DATASET ENTRIES:
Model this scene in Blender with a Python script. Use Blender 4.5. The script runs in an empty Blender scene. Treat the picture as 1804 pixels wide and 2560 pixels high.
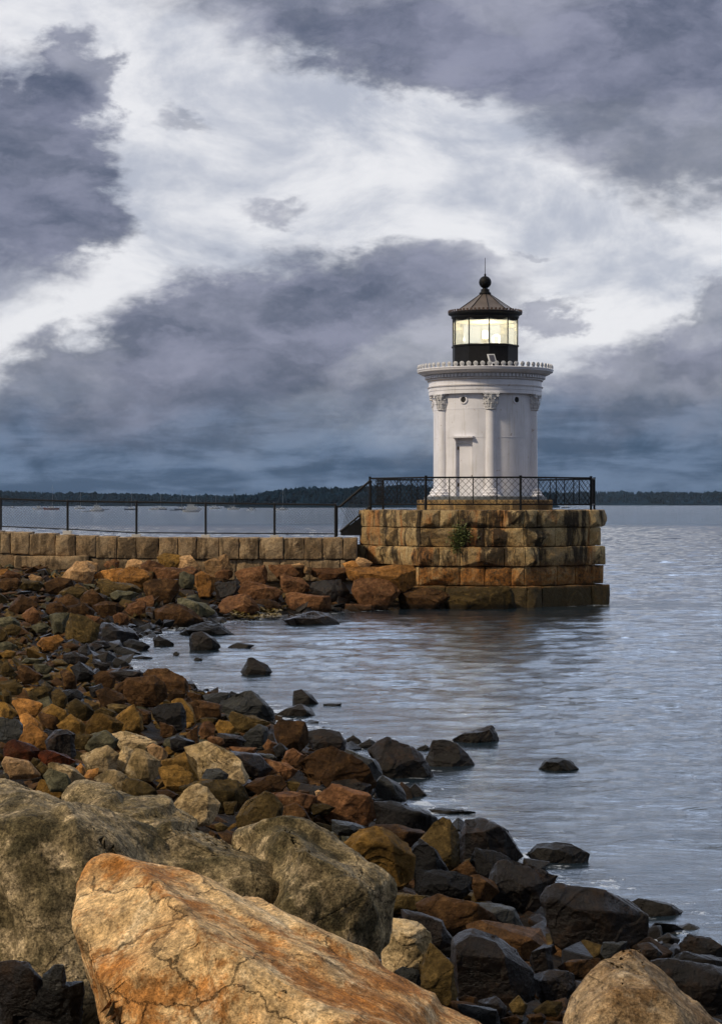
import bpy, bmesh, math, random
import numpy as np
from mathutils import Vector, noise as mnoise
R = math.radians
random.seed(7)
C = bpy.context.scene.collection
scene = bpy.context.scene
F = 4800.0; CX = 902.0; HY = 1258.0; EYE = 3.5
def at(px, py, Y):
    return Vector(((px-CX)*Y/F, Y, EYE-(py-HY)*Y/F))

# ------------------------------------------------------------------ materials
def new_mat(name):
    m = bpy.data.materials.new(name); m.use_nodes = True
    nt = m.node_tree; nt.nodes.clear()
    out = nt.nodes.new('ShaderNodeOutputMaterial'); b = nt.nodes.new('ShaderNodeBsdfPrincipled')
    nt.links.new(b.outputs[0], out.inputs[0])
    return m, nt, b
def N(nt, t, **kw):
    n = nt.nodes.new(t)
    for k, v in kw.items():
        if k.startswith('i_'):
            key = k[2:]
            key = int(key) if key.isdigit() else key
            n.inputs[key].default_value = v
        else: setattr(n, k, v)
    return n
def L(nt, a, b): nt.links.new(a, b)
def math_(nt, op, a, b=None, c=None, clamp=False):
    n = nt.nodes.new('ShaderNodeMath'); n.operation = op; n.use_clamp = clamp
    for i, v in enumerate((a, b, c)):
        if v is None: continue
        if isinstance(v, (int, float)): n.inputs[i].default_value = v
        else: nt.links.new(v, n.inputs[i])
    return n.outputs[0]
def mixc(nt, fac, a, b, mode='MIX'):
    n = nt.nodes.new('ShaderNodeMix'); n.data_type = 'RGBA'; n.blend_type = mode
    for i, v in ((0, fac), (6, a), (7, b)):
        if isinstance(v, (int, float)): n.inputs[i].default_value = v
        elif isinstance(v, tuple): n.inputs[i].default_value = (*v, 1) if len(v) == 3 else v
        else: nt.links.new(v, n.inputs[i])
    return n.outputs[2]
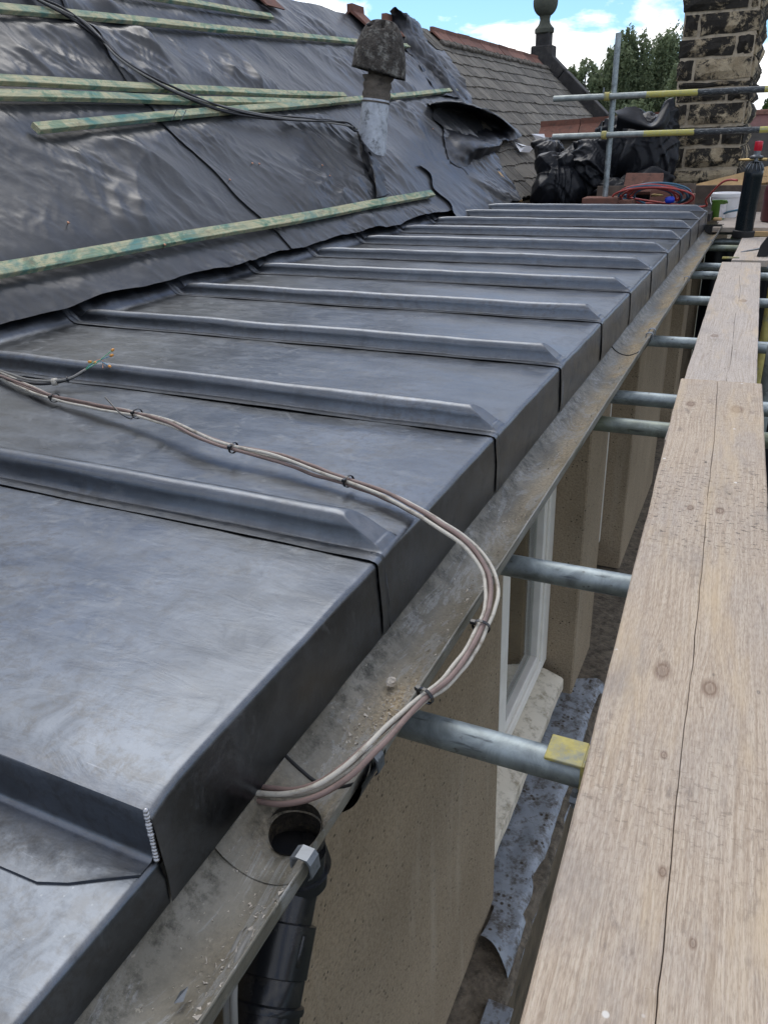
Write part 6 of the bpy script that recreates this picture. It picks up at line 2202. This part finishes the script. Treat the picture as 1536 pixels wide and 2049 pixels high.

EXERCISE AIM:
Return the full material word for word. Do not include the pictures.

RESPONSE TO THIS TASK:
Model this scene in Blender with a Python script. Use Blender 4.5. The script runs in an empty Blender scene. Treat the picture as 1804 pixels wide and 2560 pixels high.
import bpy, bmesh, math, random
import numpy as np
from mathutils import Vector, noise as mnoise
R = math.radians
random.seed(7)
C = bpy.context.scene.collection
scene = bpy.context.scene
F = 4800.0; CX = 902.0; HY = 1258.0; EYE = 3.5
def at(px, py, Y):
    return Vector(((px-CX)*Y/F, Y, EYE-(py-HY)*Y/F))

# ------------------------------------------------------------------ materials
def new_mat(name):
    m = bpy.data.materials.new(name); m.use_nodes = True
    nt = m.node_tree; nt.nodes.clear()
    out = nt.nodes.new('ShaderNodeOutputMaterial'); b = nt.nodes.new('ShaderNodeBsdfPrincipled')
    nt.links.new(b.outputs[0], out.inputs[0])
    return m, nt, b
def N(nt, t, **kw):
    n = nt.nodes.new(t)
    for k, v in kw.items():
        if k.startswith('i_'):
            key = k[2:]
            key = int(key) if key.isdigit() else key
            n.inputs[key].default_value = v
        else: setattr(n, k, v)
    return n
def L(nt, a, b): nt.links.new(a, b)
def math_(nt, op, a, b=None, c=None, clamp=False):
    n = nt.nodes.new('ShaderNodeMath'); n.operation = op; n.use_clamp = clamp
    for i, v in enumerate((a, b, c)):
        if v is None: continue
        if isinstance(v, (int, float)): n.inputs[i].default_value = v
        else: nt.links.new(v, n.inputs[i])
    return n.outputs[0]
def mixc(nt, fac, a, b, mode='MIX'):
    n = nt.nodes.new('ShaderNodeMix'); n.data_type = 'RGBA'; n.blend_type = mode
    for i, v in ((0, fac), (6, a), (7, b)):
        if isinstance(v, (int, float)): n.inputs[i].default_value = v
        elif isinstance(v, tuple): n.inputs[i].default_value = (*v, 1) if len(v) == 3 else v
        else: nt.links.new(v, n.inputs[i])
    return n.outputs[2]
Write part 6 of the bpy script that recreates this picture. It picks up at line 2202. This part finishes the script. Treat the picture as 1536 pixels wide and 2049 pixels high.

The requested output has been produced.